If there is a better paragraph describing the development of Western North America than that one, I would like to know what it is.  Oliver Ward, the grandfather who is present throughout this book, is a man with his eyes so firmly fixed on the future that he totally misses the present.  The ongoing story of how he and Susan try to find their angle of repose is a wonderful romance, set against a most imposing background.

Stegner was an ecologist and environmentalist long before the term was part of the language.  As Egan’s column notes “there are rivers undammed, deserts vistas unspoiled and forests uncut in the wondrous West because of his pen.”  Again, the author said this book was about a marriage but it is much more than that because Stegner cannot restrain his natural love of the country where he locates his story:

The mountains of the Great Divide are not, as everyone knows, born treeless, though we always think of them as above timberline with the eternal snows on their heads.  They wade up through ancient forests and plunge into canyons tangled up with water-courses and pause in little gem-like valleys and march attended by loud winds across the high plateaus, but all such incidents of the lower world they leave behind them when they begin to strip for the skies:  like the Holy Ones of old, they go up alone and barren of all circumstance to meet their transfiguration.

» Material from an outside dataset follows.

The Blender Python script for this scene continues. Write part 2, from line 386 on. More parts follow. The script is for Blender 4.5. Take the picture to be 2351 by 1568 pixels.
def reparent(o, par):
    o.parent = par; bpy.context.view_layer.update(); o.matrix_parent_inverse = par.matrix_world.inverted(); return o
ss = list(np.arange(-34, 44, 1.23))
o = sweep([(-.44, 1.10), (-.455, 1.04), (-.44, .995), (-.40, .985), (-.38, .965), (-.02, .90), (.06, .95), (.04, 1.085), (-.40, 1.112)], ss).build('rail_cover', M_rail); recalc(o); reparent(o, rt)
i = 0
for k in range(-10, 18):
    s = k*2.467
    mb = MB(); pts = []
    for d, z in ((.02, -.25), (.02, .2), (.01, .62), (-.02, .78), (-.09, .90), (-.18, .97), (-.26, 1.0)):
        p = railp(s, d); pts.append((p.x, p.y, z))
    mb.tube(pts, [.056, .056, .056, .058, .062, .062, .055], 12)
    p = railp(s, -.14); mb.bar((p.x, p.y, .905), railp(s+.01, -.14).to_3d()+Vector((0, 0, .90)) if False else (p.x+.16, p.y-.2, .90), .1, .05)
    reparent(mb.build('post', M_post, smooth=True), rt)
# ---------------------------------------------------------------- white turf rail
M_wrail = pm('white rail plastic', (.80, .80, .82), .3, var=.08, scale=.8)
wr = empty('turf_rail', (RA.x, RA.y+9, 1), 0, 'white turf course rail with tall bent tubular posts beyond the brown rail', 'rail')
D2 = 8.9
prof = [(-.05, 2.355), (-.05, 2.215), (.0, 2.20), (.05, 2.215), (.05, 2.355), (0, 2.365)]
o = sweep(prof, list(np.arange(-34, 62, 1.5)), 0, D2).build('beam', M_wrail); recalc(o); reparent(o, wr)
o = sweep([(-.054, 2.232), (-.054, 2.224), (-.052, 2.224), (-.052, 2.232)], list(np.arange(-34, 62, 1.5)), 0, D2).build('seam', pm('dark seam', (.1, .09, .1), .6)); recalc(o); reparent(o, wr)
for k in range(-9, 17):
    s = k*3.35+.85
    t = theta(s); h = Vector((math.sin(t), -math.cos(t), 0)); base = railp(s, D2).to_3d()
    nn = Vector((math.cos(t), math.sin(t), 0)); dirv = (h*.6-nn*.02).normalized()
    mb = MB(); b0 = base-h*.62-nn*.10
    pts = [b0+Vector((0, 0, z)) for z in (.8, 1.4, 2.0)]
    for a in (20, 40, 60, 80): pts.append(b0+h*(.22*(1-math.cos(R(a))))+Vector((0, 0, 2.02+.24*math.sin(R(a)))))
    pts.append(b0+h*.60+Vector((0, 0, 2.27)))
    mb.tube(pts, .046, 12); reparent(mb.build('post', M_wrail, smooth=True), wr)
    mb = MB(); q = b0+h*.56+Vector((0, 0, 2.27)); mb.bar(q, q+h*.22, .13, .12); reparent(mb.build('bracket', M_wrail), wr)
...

There is little point in trying to determine “who is America’s greatest author?” — but there is value in putting together a shortlist.  Wallace Stegner deserves to be on that list.  Angle of Repose is not just a great novel, it is three great novels — the story of a marriage, the story of the West and a celebration of what the West was and is.  I know a lot of visitors to this blog do not know this part of the world very well — this book is a perfect start to understanding it.